EXERCISE PROMPT
Below are some records; quote exactly the lines from the one that contains "Continue the Blender" through the one that contains "the wall cabinets')", inclusive, and no others.

MATERIAL SUPPLIED
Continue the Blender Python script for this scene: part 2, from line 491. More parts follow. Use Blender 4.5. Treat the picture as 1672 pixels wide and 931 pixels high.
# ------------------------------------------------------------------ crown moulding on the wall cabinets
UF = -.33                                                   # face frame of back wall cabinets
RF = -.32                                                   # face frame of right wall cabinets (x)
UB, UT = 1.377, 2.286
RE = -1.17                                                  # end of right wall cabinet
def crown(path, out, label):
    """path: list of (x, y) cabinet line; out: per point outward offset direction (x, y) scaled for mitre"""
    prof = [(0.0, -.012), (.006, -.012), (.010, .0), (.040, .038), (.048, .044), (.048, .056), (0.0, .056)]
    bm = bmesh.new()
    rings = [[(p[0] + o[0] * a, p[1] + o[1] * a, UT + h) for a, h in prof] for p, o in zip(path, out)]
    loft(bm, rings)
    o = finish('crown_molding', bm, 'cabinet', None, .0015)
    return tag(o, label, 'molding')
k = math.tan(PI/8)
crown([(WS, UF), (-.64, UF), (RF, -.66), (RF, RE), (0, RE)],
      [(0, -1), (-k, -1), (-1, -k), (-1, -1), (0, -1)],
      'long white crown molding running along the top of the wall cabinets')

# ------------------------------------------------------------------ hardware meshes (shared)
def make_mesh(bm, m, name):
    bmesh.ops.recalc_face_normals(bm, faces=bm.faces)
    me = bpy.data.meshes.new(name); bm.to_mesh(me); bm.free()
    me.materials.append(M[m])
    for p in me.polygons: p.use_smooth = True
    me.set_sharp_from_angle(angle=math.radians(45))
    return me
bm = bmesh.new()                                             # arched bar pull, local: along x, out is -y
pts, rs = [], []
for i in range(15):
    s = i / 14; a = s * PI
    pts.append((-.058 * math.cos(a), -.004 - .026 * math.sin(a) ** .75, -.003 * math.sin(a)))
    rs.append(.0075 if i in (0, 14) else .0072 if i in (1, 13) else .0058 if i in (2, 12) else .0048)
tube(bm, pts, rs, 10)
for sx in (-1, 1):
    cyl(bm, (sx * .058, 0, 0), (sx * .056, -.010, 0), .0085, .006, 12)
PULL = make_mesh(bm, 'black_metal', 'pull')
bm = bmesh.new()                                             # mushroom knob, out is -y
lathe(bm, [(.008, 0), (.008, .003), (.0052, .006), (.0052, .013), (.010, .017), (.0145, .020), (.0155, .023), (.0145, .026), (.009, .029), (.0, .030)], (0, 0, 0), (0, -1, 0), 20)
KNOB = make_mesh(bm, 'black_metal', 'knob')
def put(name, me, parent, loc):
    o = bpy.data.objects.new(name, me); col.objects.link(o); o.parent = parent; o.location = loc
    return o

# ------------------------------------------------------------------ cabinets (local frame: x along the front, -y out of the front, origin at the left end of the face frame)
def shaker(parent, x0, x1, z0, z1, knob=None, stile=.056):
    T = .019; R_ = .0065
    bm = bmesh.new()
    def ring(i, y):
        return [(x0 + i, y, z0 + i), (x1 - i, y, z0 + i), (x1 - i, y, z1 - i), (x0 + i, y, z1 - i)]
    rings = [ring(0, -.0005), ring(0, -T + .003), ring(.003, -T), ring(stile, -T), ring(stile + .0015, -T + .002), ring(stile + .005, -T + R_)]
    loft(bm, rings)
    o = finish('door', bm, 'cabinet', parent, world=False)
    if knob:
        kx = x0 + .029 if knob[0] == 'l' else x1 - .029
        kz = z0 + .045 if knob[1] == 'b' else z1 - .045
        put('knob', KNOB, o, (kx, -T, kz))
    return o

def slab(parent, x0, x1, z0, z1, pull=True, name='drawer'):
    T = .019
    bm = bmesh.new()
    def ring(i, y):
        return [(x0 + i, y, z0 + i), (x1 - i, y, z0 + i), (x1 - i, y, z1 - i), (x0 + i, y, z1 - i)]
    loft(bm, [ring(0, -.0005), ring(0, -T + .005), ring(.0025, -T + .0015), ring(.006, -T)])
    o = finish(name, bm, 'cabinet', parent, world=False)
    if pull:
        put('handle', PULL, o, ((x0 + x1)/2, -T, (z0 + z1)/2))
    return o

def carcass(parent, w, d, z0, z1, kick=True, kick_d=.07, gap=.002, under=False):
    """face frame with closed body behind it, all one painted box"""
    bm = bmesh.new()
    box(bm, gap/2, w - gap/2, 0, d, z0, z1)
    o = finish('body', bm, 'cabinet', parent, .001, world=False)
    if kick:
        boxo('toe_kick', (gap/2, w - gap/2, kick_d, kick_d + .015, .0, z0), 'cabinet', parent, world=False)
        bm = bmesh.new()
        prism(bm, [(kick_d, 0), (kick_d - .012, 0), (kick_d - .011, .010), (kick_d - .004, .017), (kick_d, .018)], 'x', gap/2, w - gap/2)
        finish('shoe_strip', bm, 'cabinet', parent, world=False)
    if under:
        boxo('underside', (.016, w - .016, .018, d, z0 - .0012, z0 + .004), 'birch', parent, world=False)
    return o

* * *

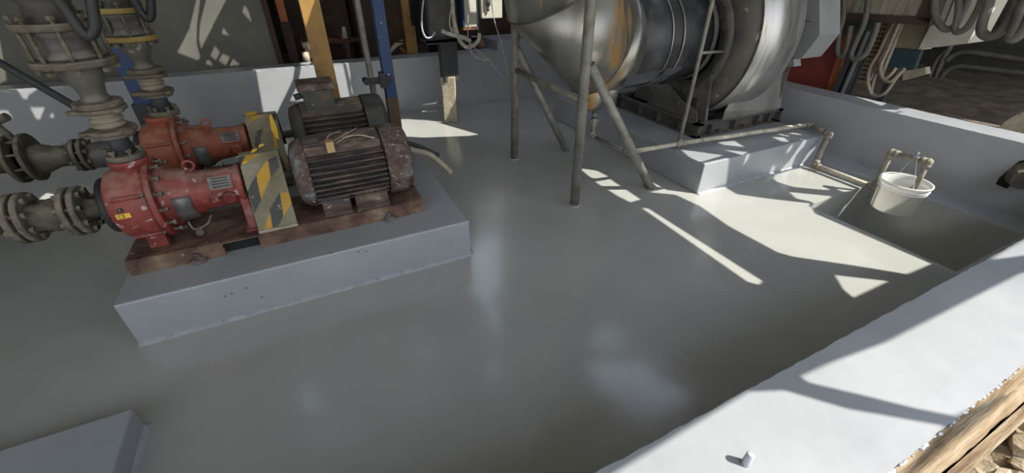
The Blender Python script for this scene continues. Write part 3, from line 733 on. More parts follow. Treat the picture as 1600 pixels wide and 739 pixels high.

CORRECT RESULT
Continue the Blender Python script for this scene: part 2, from line 491. More parts follow. Use Blender 4.5. Treat the picture as 1672 pixels wide and 931 pixels high.
# ------------------------------------------------------------------ crown moulding on the wall cabinets
UF = -.33                                                   # face frame of back wall cabinets
RF = -.32                                                   # face frame of right wall cabinets (x)
UB, UT = 1.377, 2.286
RE = -1.17                                                  # end of right wall cabinet
def crown(path, out, label):
    """path: list of (x, y) cabinet line; out: per point outward offset direction (x, y) scaled for mitre"""
    prof = [(0.0, -.012), (.006, -.012), (.010, .0), (.040, .038), (.048, .044), (.048, .056), (0.0, .056)]
    bm = bmesh.new()
    rings = [[(p[0] + o[0] * a, p[1] + o[1] * a, UT + h) for a, h in prof] for p, o in zip(path, out)]
    loft(bm, rings)
    o = finish('crown_molding', bm, 'cabinet', None, .0015)
    return tag(o, label, 'molding')
k = math.tan(PI/8)
crown([(WS, UF), (-.64, UF), (RF, -.66), (RF, RE), (0, RE)],
      [(0, -1), (-k, -1), (-1, -k), (-1, -1), (0, -1)],
      'long white crown molding running along the top of the wall cabinets')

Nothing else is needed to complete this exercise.